Before Friday’s mini-retreat the Dow Jones Industrial Average closed on Thursday at a peak not since since December.

Next door, the treacherously terrific tech-heavy Nasdaq Composite posted its best finish since April 2022.

The S&P500 is up 15% year to date.

There is sparkle and glitter as US markets have remained closed overnight for the Juneteenth market holiday. That new holiday’s gifted anxious but cashed up US traders an extra day to think about which way they’ll bet after the S&P 500 entered a technical bull market last week.

US investor confidence surged on high-hopes that the US Federal Reserve Bank is surely nearing the end of its historic harassment of low interest-rates.

Unfortunately, Fed officials also struck a more hawkish tone over the weekend in their first bout of Fed-speaking after the central bank held interest rates steady (t’was a mere pause) at its meet last week.

Still, this has given some strength of the US dollar, and in turn applied a little pressure to gold prices which ticked lower in very light trade on Monday.

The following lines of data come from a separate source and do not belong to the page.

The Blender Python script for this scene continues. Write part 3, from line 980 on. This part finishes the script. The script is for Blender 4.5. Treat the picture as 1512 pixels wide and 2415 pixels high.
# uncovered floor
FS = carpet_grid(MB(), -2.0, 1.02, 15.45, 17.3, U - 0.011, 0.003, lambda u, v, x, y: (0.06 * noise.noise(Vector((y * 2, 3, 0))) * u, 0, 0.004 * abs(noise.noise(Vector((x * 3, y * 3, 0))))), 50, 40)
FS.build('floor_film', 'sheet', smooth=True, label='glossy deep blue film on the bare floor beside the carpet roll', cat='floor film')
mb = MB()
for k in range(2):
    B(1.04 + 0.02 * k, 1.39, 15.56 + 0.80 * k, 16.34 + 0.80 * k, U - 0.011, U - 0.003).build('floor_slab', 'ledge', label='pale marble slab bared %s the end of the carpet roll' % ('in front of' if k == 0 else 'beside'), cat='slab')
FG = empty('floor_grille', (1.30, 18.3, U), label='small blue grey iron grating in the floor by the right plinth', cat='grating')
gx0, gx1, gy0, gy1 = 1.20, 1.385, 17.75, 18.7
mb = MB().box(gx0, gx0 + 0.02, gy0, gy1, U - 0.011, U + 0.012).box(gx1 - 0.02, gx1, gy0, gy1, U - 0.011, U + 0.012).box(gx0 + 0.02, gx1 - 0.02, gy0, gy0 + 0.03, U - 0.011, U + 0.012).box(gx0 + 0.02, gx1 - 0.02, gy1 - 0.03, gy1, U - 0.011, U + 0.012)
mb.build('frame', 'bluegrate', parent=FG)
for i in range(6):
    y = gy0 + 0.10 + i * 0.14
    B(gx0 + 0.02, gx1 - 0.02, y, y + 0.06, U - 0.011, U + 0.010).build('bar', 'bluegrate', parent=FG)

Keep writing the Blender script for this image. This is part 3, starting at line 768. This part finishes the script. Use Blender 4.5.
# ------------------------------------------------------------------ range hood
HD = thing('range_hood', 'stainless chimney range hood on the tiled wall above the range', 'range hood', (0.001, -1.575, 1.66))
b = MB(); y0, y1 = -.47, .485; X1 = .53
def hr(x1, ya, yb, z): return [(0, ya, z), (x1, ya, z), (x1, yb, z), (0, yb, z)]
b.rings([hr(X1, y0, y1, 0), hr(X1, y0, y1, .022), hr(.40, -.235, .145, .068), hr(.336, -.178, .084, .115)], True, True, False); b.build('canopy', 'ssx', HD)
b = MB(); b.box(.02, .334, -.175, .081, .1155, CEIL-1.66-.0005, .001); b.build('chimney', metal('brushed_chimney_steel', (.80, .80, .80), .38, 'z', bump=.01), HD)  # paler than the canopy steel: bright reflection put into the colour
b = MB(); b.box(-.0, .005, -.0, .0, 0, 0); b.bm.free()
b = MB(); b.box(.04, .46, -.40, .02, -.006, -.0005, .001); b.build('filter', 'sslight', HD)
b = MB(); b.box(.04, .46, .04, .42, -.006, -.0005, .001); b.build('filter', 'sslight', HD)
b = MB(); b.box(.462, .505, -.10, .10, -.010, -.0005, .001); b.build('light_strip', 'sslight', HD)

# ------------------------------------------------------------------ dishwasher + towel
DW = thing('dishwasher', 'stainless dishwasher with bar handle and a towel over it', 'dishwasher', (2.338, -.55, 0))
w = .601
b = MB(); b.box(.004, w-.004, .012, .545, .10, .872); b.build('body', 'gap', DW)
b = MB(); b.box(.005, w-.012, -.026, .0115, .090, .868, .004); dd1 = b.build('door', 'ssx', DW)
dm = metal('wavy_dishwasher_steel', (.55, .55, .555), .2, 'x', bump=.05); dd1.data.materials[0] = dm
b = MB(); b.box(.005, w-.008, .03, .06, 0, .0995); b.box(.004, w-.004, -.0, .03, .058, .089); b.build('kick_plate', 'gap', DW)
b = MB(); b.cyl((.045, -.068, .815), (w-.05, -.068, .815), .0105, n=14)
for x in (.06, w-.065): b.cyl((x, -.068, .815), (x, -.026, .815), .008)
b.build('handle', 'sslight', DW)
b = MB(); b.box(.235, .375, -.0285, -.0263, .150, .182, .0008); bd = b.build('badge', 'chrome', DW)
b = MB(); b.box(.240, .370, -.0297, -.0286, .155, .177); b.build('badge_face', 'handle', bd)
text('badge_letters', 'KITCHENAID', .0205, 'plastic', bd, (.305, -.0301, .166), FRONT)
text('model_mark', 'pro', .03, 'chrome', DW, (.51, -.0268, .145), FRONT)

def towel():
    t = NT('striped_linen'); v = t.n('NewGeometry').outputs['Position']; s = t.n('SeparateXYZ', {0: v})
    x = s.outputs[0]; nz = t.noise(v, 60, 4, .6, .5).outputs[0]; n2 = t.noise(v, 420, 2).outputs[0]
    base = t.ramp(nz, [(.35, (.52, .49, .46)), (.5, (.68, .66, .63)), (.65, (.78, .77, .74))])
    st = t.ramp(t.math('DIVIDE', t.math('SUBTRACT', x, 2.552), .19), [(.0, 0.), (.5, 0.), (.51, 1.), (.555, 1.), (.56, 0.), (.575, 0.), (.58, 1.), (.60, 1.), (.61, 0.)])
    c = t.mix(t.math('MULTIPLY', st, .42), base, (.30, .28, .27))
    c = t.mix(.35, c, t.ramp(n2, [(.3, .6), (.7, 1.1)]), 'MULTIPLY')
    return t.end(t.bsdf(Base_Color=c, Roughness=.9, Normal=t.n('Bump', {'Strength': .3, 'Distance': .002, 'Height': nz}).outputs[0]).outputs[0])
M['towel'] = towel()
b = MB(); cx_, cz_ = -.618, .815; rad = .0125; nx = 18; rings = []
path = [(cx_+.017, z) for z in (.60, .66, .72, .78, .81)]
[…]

The path ahead for interest rates remains pretty murky. Which suggests both equities and gold prices could turn on a dime.

Spot gold is just about treading water for now.

The spot did give away just under 0.1% to circa $1,955 by late (Monday) arvo in New York, while US gold futures were down 0.2% to $1,966.98.

That’s more the impact of a rising USD than anything else.

Matt Simpson, senior market analyst at City Index says the precious metal is lacking some clarity and an event to aim for in the mid-to-near-term.

“Gold has spent the majority of June between US$1,935-$1,970, and with no obvious catalyst on the horizon, traders prefer to trade the ranges and not fully commit to a breakout.”

The fearless rally on Wall Street however may be heading toward its own event horizon, according to a note out of the Bank of America on Friday.

Michael Hartnett, the BoA chief investment strategist (he’s they guy who called out the mid-year collapse in shares last June), told clients to expect a similar stock market retreat any day now.

“We are not convinced we (are) at start of brand, new shiny bull market,” BoA said in the Friday note.

“Still feels more like combo of 2000 or 2008, big rally before big collapse.”

The so-called Magnificent 7 mega-cap tech plays – Messrs Apple (APPL), Microsoft (MSFT), Amazon (AMZN), Meta (META)(Facebook), Alphabet (Google), Tesla (TSLA) and now Nvidia (NVDA), the latest to join the US$1trn market cap club), – have been bulldozing the way ahead for US markets and championed the switch from bear to bull over the last months.

Until the US central bank “reintroduces fear” like saying interest rates will need to strike 6% to chase off determined inflation (and until strong US unemployment rises beyond 4% signalling a recession), US stocks can easily stay positive while credit spreads stay muzzled.

In the meantime Hartnett writes, traders are “likely to chase the market higher from momentum to contrarian plays, from deflation to inflation assets, from DM to EM stocks, from no landing plays to hard landing play.”

The ice bucket treatment from the BoA does come after US markets powered on in the first half, and equities seem renewed again and supported strongly to continue that momentum straight into the teeth of macro headwinds like inflation, geoplotics, Chinese trade tensions, rising interest rates and the ever-looming threat of a US recession.

That said, things got pretty brutal for markets last year, falling a foul of Wall Street’s worst year since the 2008 (GFC) financial crisis.

The Dow ended 2022 down 8.8%, the best of all three majors, also snapping a dreamy 3-year winning streak.

The S&P 500 lost over 19% while the tech-heavy Nasdaq Composite plunged more than a full-third of its value.